Okay so Disclaimer: I'm a nerd.
Not like the cute smart girl nerd, I mean obsessed with the use of tone in a sentence, will nitpick an author's sentence it'll take me two days to read a page, spend ALL of my time researching random things and falling in love with sounds type of writing nerd.
So no surprise I'm obsessed with Shark Week just like everyone else. I'm in the ShopRite checkout line with my mom next to their bin of books on clearance, and I see a cover with a shark fin on it and I'm geeking. It's based on Shark attacks in New Jersey since 1916 and my heart is racing.
I. Need. This. Book.
I pull the usual antics that I perfected at six to secure this book in my possession, with my mother's money (Thanks Mom for always buying me books! I love you!)
Next thing I know, I'm sitting on the beach on a Tuesday morning, completely enveloped in Michael Capuzzo's graceful and thoroughly researched words. He hasn't even mentioned sharks yet! And I genuinely didn't care, I was placed in the Eagleside Hotel in Atlantic City experiencing a summer vacay of the 1900's.
Never had I been more interested in history. Of course, it was all about the shores of my beloved New Jersey, but damn. I hadn't felt this curious about a subject in a while. And there it is, the word, curious.
When was the last time you heard someone talk about being curious? And I mean genuinely authentically curious about a subject, not for the latest tea spilled, or what new shoes your favorite athlete is dropping soon.
I mean the type of curious where you learn something, the type that pushes you academically.
For me, that would be elementary school. That's sad.

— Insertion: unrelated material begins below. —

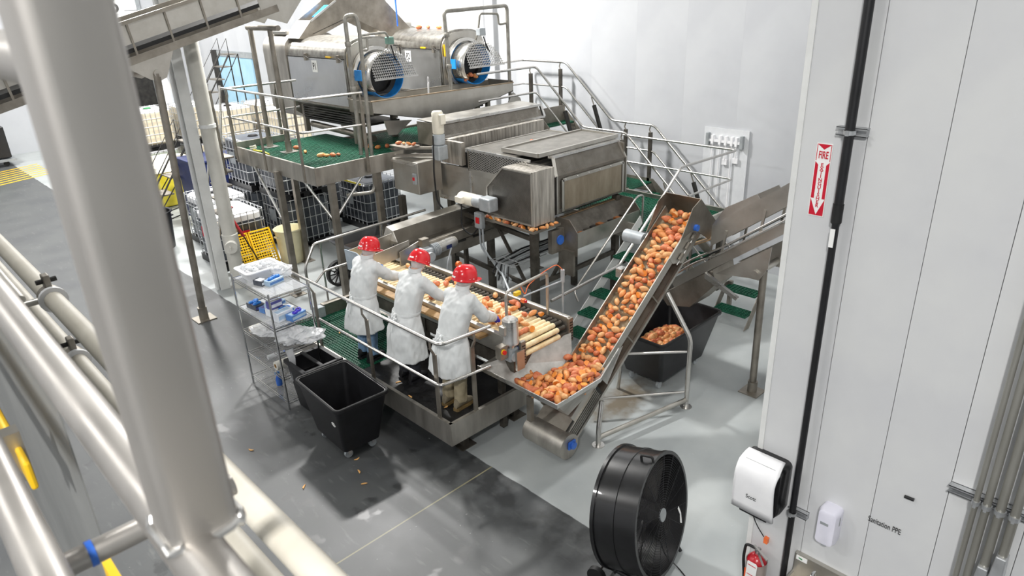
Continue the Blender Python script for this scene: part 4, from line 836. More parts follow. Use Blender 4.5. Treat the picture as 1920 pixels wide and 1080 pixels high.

I sat here on the beach at the end of July racking my brain about curiosity and what it means and how it drives our core beings as individuals on this earth. Without it, we would have nothing. Literally nothing.
So why did I feel like I was just discovering that itchy giddy feeling we first got in elementary school when we were told we could be anything we wanted and wanted to do it all?
I didn't think I lost it, but I did.
Weird right? But then this random book I found sparked it again, and here I am knee deep in 1961 new jersey in the middle of a shark attack.
It was such a good personal find and reminded me of why I loved reading in the first place, something I lost along the way in high school and in college classes.
So here's your reminder to never stop being curious and don't let the damn schools squash that for you!
Check out Michael Capuzzo's "Close To Shore" if you love sharks, nonfiction, or New Jersey!